La vida del autor también está marcada por los objetos. En Madre de corazón atómico encontramos desde casas «casi despojadas de objetos» hasta playas repletas de tapones de botella, trozos de peines, bolas de papel de aluminio, «objetos que habiendo sido de consumo humano el mar se había llevado y ahora devolvía convertidos en verdaderos cantos rodados, apenas indistinguibles de los elementos puramente naturales», conformando un «bellísimo Frankenstein». Y también ovnis, pegatinas y las Páginas Amarillas de Nueva York.
«Tecnología e identidad humana siempre son simultáneas, no sólo en el espacio sino en el tiempo. Todos somos contemporáneos de cuanto existe (…) Lo antiguo no existe, se trata de un invento puesto en marcha por el mercado de la nostalgia».
Con las cosas «antiguas» pasa lo mismo que con los seres queridos que ya no están: lo valioso no es llorar su pérdida sino «traerlas al hoy para ver cómo construyen nuestro presente».
Las buenas narraciones
Madre de corazón atómico es una buena narración.
«Las malas narraciones cuentan una verdad a medias.

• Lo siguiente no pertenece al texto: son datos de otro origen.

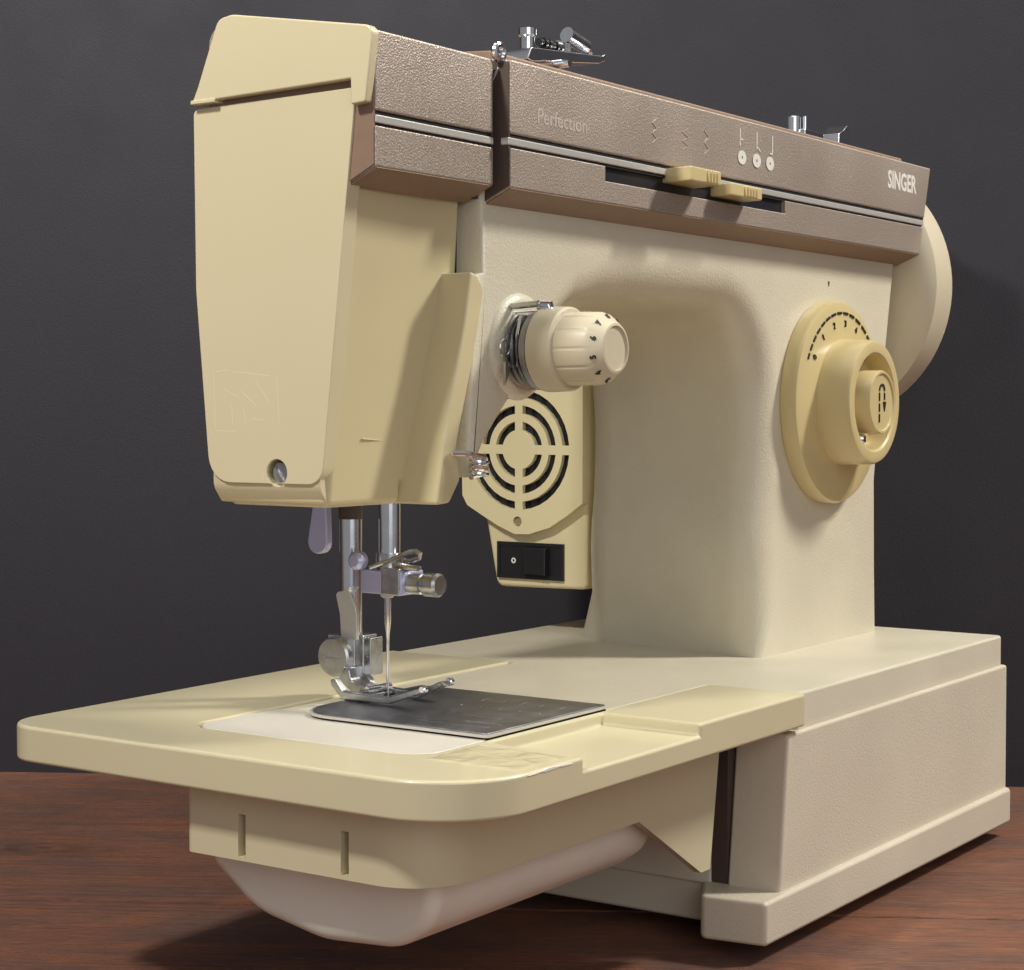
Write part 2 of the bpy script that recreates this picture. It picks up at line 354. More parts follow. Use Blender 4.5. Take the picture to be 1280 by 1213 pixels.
# ---- pillar and arm casting: C shaped outline lofted front to back with soft inner edges
def loft_body():
    P = []   # (x, z, front radius, back radius)
    def a(x, z, rf=.0025, rb=.012): P.append((x, z, rf, rb))
    a(.2215, .0905); a(.2215, .120); a(.2205, .160); a(.2250, .185); a(.2410, .262); a(.2425, .300)
    a(-.0880, .300); a(-.0880, .2365); a(-.0925, .2355); a(-.0955, .171)
    for x, z in ((-.0905, .1755), (-.0850, .1825), (-.0780, .1895), (-.0700, .1970)): a(x, z, .003, .008)
    for x, z, r in ((-.060, .2065, .005), (-.050, .2160, .007), (-.040, .2235, .010), (-.028, .2285, .013), (-.014, .2310, .014), (.005, .2320, .015), (.03, .2320, .016), (.055, .2320, .016)):
        a(x, z, r, .014)
    isr = len(P)
    for k in range(1, 9):
        t = k/8*PI/2; a(.072+.035*math.sin(t), .197+.035*math.cos(t), .016, .018)
    a(.1070, .185, .016, .020); a(.1070, .170, .016, .020); a(.1062, .155, .016, .020); a(.1042, .142, .016, .020); a(.1035, .130, .017, .02); a(.1048, .110, .017, .02); a(.1065, .0905, .017, .02)
    n = len(P); nr = []
    for i in range(n):
        A = Vector(P[i-1][:2]); B = Vector(P[(i+1) % n][:2]); t = (B-A).normalized(); nr.append(Vector((-t.y, t.x)))
    ar = sum(P[i][0]*P[(i+1) % n][1]-P[(i+1) % n][0]*P[i][1] for i in range(n))
    if ar < 0: nr = [-x for x in nr]
    y0, y1 = .058, .156
    ys = [y0+d for d in (0, .0002, .0008, .002, .004, .0065, .0095, .013, .017)] + [y1-d for d in (.020, .015, .010, .006, .003, .001, .0002, 0)]
    bm = bmesh.new(); rings = []
    for y in ys:
        ring = []
        for i, (x, z, rf, rb) in enumerate(P):
            off = 0
            for r, dd in ((rf, y-y0), (rb, y1-y)):
                if dd < r: off = max(off, r-math.sqrt(max(0, r*r-(r-dd)**2)))
            sh = .016*(y-y0)/(y1-y0) if i >= isr else (.016*(y-y0)/(y1-y0)*.5 if i >= isr-2 else 0)
            ring.append(bm.verts.new((x+sh+nr[i].x*off, y, z+nr[i].y*off if z > .0906 else z)))
        rings.append(ring)
    for A, B in zip(rings, rings[1:]):
        for i in range(n): bm.faces.new((A[i], A[(i+1) % n], B[(i+1) % n], B[i]))
    bm.faces.new(rings[0][::-1]); bm.faces.new(rings[-1])
    return bmmesh(bm)
body = link('arm_and_pillar', loft_body(), M['cream'], S)
body.data.set_sharp_from_angle(angle=math.radians(50))
# small lug where pillar meets the base at the right
link('lug', lathe([(.0022, .0905), (.0024, .093), (.0012, .0945)], 'z', (.2245, .064, 0), 12), M['cream'], body)
# tension boss
link('tension_boss', lathe([(.0180, .0590), (.0172, .0576), (.0158, .0566), (.0140, .0561), (.0, .0561)], 'y', (-.0665, 0, .2135), 64), M['cream'], body)

# ---- head
bm = bmesh.new()
bot = [(-.1470, .0735), (-.0905, .0700), (-.0905, .140), (-.118, .138), (-.1465, .1135)]
top = [(-.1470, .0600), (-.0905, .0620), (-.0905, .148), (-.115, .146), (-.1465, .1190)]
add_prism(bm, bot, 'z', .1630, .3000, top)
bmesh.ops.recalc_face_normals(bm, faces=bm.faces)
hc = bmmesh(bm)
hc = boolean(hc, [box(-.1130, -.0965, .05, .0765, .16, .1690)])
head = link('head_cover', hc, M['yellow'], S, .0028, 4)
link('head_core', box(-.0940, -.080, .0680, .146, .190, .299), M['void'], head)
link('maker_tag', box(-.1128, -.0967, .0745, .080, .1655, .1688), mat('olive_plastic', (.30, .24, .12), .5), head)
fl = rnd([(-.0985, .2362, .001), (-.0950, .2352, .003), (-.0912, .2310, .004), (-.0926, .2245, .03), (-.0960, .2090, .03), (-.1026, .1868, .02), (-.1042, .1805, .004), (-.1016, .1706, .003), (-.1070, .1634, .002), (-.1140, .1630, .001), (-.1108, .1830, .02), (-.1075, .1960, .03), (-.1015, .2200, .03)])
flm = prism(fl, 'y', .0545, .0790)
for vv in flm.vertices:
    vv.co.y += (.2362-vv.co.z)*.03
link('thread_channel_flange', flm, M['yellow'], head, .0012)
# face plate
fp = prism(rnd([(.0728, .1702, .006), (.0592, .2872, .001), (.1243, .2862, .002), (.1238, .2300, .05), (.1183, .1700, .009)], 6), 'x', -.1500, -.1440)
fpm = boolean(fp, [lathe([(.0041, -.16), (.0041, -.1467)], 'x', (0, .0906, .1735), 32)])
face = link('face_plate', fpm, M['face'], head, .0012)
link('lower_lip', boolean(prism([(-.1493, .1850), (-.1493, .1698), (-.1486, .1678), (-.1458, .1640), (-.143, .1636), (-.143, .1850)], 'y', .0740, .1176), [lathe([(.0041, -.16), (.0041, -.1467)], 'x', (0, .0906, .1735), 32)]), M['face'], face, .0016)
scr = boolean(lathe([(.0037, -.1468), (.0037, -.1474), (.0030, -.1482)], 'x', (0, .0906, .1735), 32), [box(-.16, -.1476, .0899, .0913, .16, .19)])
scr.transform(Matrix.Translation((0, .0906, .1735)) @ Matrix.Rotation(math.radians(-35), 4, 'X') @ Matrix.Translation((0, -.0906, -.1735)))
link('screw', scr, M['steel'], face)
# cap over the head
cap = rnd([(.1226, .2886), (.1205, .2925), (.1118, .3125, .004), (.1060, .3133, .008), (.0508, .3040, .0030), (.0538, .2822, .001), (.0592, .2818), (.0594, .2893), (.1226, .2878)], 4)
capo = link('top_cap', prism([(y, z) for y, z in cap], 'x', -.1522, -.1487), M['face'], head, .0010)
link('cap_lip', box(-.1526, -.147, .113, .1232, .2872, .2886), M['face'], capo, .0004)

# ---- brown top panels
def panel(x0, x1, yf, name, slotx=None, yb=.158):
    zb = .2633 if slotx else .2640
    up = rnd([(yf+.002, .2800), (yf, .2803), (yf, .3035, .0008), (.100, .3105), (yb, .3120, .006), (yb, .275), (yf+.006, .275), (yf+.006, .2800)])
    lo = [(yf, zb), (yf, .2757), (yf+.004, .2757), (yf+.004, .2765), (yb-.006, .2765), (yb-.006, .262), (yf+.0105, zb-.0045)]
    lom = prism(lo, 'x', x0, x1)
    if slotx: lom = boolean(lom, [box(slotx[0], slotx[1], .04, .0570, .2706, .29)])
    root = link(name, lom, M['brown'], S, .0005, 2)
    u = link('upper_panel', prism(up, 'x', x0, x1), M['brown'], root, .0006, 2)
    link('groove_backing', box(x0+.0006, x1-.0006, yf+.0008, yf+.005, .2745 if not slotx else .2757, .2812), M['void'], root)
    link('trim_strip', box(x0-.001 if slotx else x0+.0002, x1+.0005, yf+.0002, yf+.0035, .2766, .2790), M['silver'], root, .0004, 2)
    return root
pr = panel(-.0860, .2445, .0480, 'control_panel', (-.0290, .1078))
p2 = panel(-.1487, -.0893, .0525, 'head_panel', yb=.1190)
for ob, (x0, x1, yf) in ((pr, (-.0860, .2445, .0480)), (p2, (-.1487, -.0893, .0525))):
    # smooth side skins and bevelled underside in plain brown, gap ends painted in shade
    z0 = .2633 if ob is pr else .2640; yq = .15 if ob is pr else .112
    sk_ = [(yf+.0006, z0+.0006), (yf+.0006, .3028), (.10, .3098), (yq, .3108), (yq, .2600), (yf+.0103, z0-.0040)]
    for xa, xb in ((x0-.0004, x0+.0002), (x1-.0002, x1+.0004)):
        link('end_skin', prism(sk_, 'x', xa, xb), M['gap'] if (ob is pr and xa < 0) or (ob is p2 and xa > -.1) else M['brownside'], ob)
    un_ = [(yf+.0003, z0-.0004), (yf+.0107, z0-.0052), (yf+.0107, z0-.0043), (yf+.0005, z0+.0002)]
    link('lower_bevel', prism(un_, 'x', x0+.0004, x1-.0004), M['brownside'], ob)
link('top_lid', prism(rnd([(.060, .3035), (.060, .3085, .001), (.150, .3150, .004), (.150, .3035)]), 'x', -.080, .238), M['brownside'], pr, .0006)
link('gap_filler', box(-.0905, -.0845, .0595, .150, .2600, .3000), M['browndark'], pr)
link('slot_interior', box(-.0295, .1083, .0500, .0520, .2700, .2768), mat('dark_slot', (.010, .010, .016), .4), pr)
for ob in [pr]+list(pr.children):               # right end of the panel leans outward toward its top
    if ob.name.startswith('slot_interior'): continue
    for vv in ob.data.vertices:
        if vv.co.x+ROOT.x > .2: vv.co.x += max(0, (vv.co.z-.2600))/.044*.0130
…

Las buenas narraciones cuentan una verdad y media.»
Es ese plus el que convierte a Madre de corazón atómico en una lectura sanadora.
«La muerte de un ser querido es un proceso muy misterioso, muere para renacer en ti de otra manera, resucita para ser otro en ti.»
Cuando alguien cercano fallece, nos quedamos con «un número mínimo de objetos, un mínimo común denominador de enseres que pronto serán las definitivas mercancías afectivas para un futuro». Ese proceso de resurrección no podría convertirse en narrativa sin la materialidad de los objetos, no solo mediáticos, que hacen posible el renacimiento de lo que se fue pero sigue estando ahí.
«La vida escribe la ficción que nosotros jamás nos atreveremos a escribir».
AFM se atrevió y es una alegría que en tanto lectores podamos entrar a formar parte de esa historia.